*What you are asked to do*
Write out, precisely and in full, each line of the material.

*Collected material*
— START —
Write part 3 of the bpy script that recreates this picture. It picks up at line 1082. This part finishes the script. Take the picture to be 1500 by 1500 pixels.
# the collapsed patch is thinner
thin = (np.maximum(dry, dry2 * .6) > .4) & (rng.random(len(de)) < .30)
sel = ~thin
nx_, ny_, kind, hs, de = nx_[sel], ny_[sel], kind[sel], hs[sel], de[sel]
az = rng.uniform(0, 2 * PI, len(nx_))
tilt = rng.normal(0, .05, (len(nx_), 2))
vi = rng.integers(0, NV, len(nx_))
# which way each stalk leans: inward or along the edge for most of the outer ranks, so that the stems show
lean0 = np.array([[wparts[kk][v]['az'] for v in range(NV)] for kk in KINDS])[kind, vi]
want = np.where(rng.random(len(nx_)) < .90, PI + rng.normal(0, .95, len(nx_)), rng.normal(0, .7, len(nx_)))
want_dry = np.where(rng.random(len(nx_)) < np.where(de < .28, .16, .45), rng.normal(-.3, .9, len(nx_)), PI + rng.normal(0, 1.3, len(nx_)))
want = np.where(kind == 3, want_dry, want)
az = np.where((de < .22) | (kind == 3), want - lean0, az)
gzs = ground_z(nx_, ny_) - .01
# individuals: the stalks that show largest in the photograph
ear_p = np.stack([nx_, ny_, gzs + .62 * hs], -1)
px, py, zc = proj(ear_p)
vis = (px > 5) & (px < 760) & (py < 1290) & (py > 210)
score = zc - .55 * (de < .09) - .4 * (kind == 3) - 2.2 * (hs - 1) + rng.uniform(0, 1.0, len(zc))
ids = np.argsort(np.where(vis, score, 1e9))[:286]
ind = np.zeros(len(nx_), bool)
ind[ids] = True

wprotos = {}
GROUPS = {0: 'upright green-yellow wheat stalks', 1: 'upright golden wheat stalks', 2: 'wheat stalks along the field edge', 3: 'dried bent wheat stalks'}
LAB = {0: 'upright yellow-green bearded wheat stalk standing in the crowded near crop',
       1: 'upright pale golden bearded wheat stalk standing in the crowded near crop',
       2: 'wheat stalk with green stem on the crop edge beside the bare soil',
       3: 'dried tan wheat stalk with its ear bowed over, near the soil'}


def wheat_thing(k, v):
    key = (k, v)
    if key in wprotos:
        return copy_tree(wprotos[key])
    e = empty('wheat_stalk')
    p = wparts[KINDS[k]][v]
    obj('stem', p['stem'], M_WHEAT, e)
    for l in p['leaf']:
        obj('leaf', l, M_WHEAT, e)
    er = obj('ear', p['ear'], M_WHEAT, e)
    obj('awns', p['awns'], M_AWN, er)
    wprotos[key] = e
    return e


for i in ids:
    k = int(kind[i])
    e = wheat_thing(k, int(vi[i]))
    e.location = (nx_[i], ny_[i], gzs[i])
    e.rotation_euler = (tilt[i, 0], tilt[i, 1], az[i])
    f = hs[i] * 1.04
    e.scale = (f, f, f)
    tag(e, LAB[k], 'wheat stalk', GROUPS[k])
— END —
*Written reply*
Write part 3 of the bpy script that recreates this picture. It picks up at line 1082. This part finishes the script. Take the picture to be 1500 by 1500 pixels.
# the collapsed patch is thinner
thin = (np.maximum(dry, dry2 * .6) > .4) & (rng.random(len(de)) < .30)
sel = ~thin
nx_, ny_, kind, hs, de = nx_[sel], ny_[sel], kind[sel], hs[sel], de[sel]
az = rng.uniform(0, 2 * PI, len(nx_))
tilt = rng.normal(0, .05, (len(nx_), 2))
vi = rng.integers(0, NV, len(nx_))
# which way each stalk leans: inward or along the edge for most of the outer ranks, so that the stems show
lean0 = np.array([[wparts[kk][v]['az'] for v in range(NV)] for kk in KINDS])[kind, vi]
want = np.where(rng.random(len(nx_)) < .90, PI + rng.normal(0, .95, len(nx_)), rng.normal(0, .7, len(nx_)))
want_dry = np.where(rng.random(len(nx_)) < np.where(de < .28, .16, .45), rng.normal(-.3, .9, len(nx_)), PI + rng.normal(0, 1.3, len(nx_)))
want = np.where(kind == 3, want_dry, want)
az = np.where((de < .22) | (kind == 3), want - lean0, az)
gzs = ground_z(nx_, ny_) - .01
# individuals: the stalks that show largest in the photograph
ear_p = np.stack([nx_, ny_, gzs + .62 * hs], -1)
px, py, zc = proj(ear_p)
vis = (px > 5) & (px < 760) & (py < 1290) & (py > 210)
score = zc - .55 * (de < .09) - .4 * (kind == 3) - 2.2 * (hs - 1) + rng.uniform(0, 1.0, len(zc))
ids = np.argsort(np.where(vis, score, 1e9))[:286]
ind = np.zeros(len(nx_), bool)
ind[ids] = True

wprotos = {}
GROUPS = {0: 'upright green-yellow wheat stalks', 1: 'upright golden wheat stalks', 2: 'wheat stalks along the field edge', 3: 'dried bent wheat stalks'}
LAB = {0: 'upright yellow-green bearded wheat stalk standing in the crowded near crop',
       1: 'upright pale golden bearded wheat stalk standing in the crowded near crop',
       2: 'wheat stalk with green stem on the crop edge beside the bare soil',
       3: 'dried tan wheat stalk with its ear bowed over, near the soil'}


def wheat_thing(k, v):
    key = (k, v)
    if key in wprotos:
        return copy_tree(wprotos[key])
    e = empty('wheat_stalk')
    p = wparts[KINDS[k]][v]
    obj('stem', p['stem'], M_WHEAT, e)
    for l in p['leaf']:
        obj('leaf', l, M_WHEAT, e)
    er = obj('ear', p['ear'], M_WHEAT, e)
    obj('awns', p['awns'], M_AWN, er)
    wprotos[key] = e
    return e


for i in ids:
    k = int(kind[i])
    e = wheat_thing(k, int(vi[i]))
    e.location = (nx_[i], ny_[i], gzs[i])
    e.rotation_euler = (tilt[i, 0], tilt[i, 1], az[i])
    f = hs[i] * 1.04
    e.scale = (f, f, f)
    tag(e, LAB[k], 'wheat stalk', GROUPS[k])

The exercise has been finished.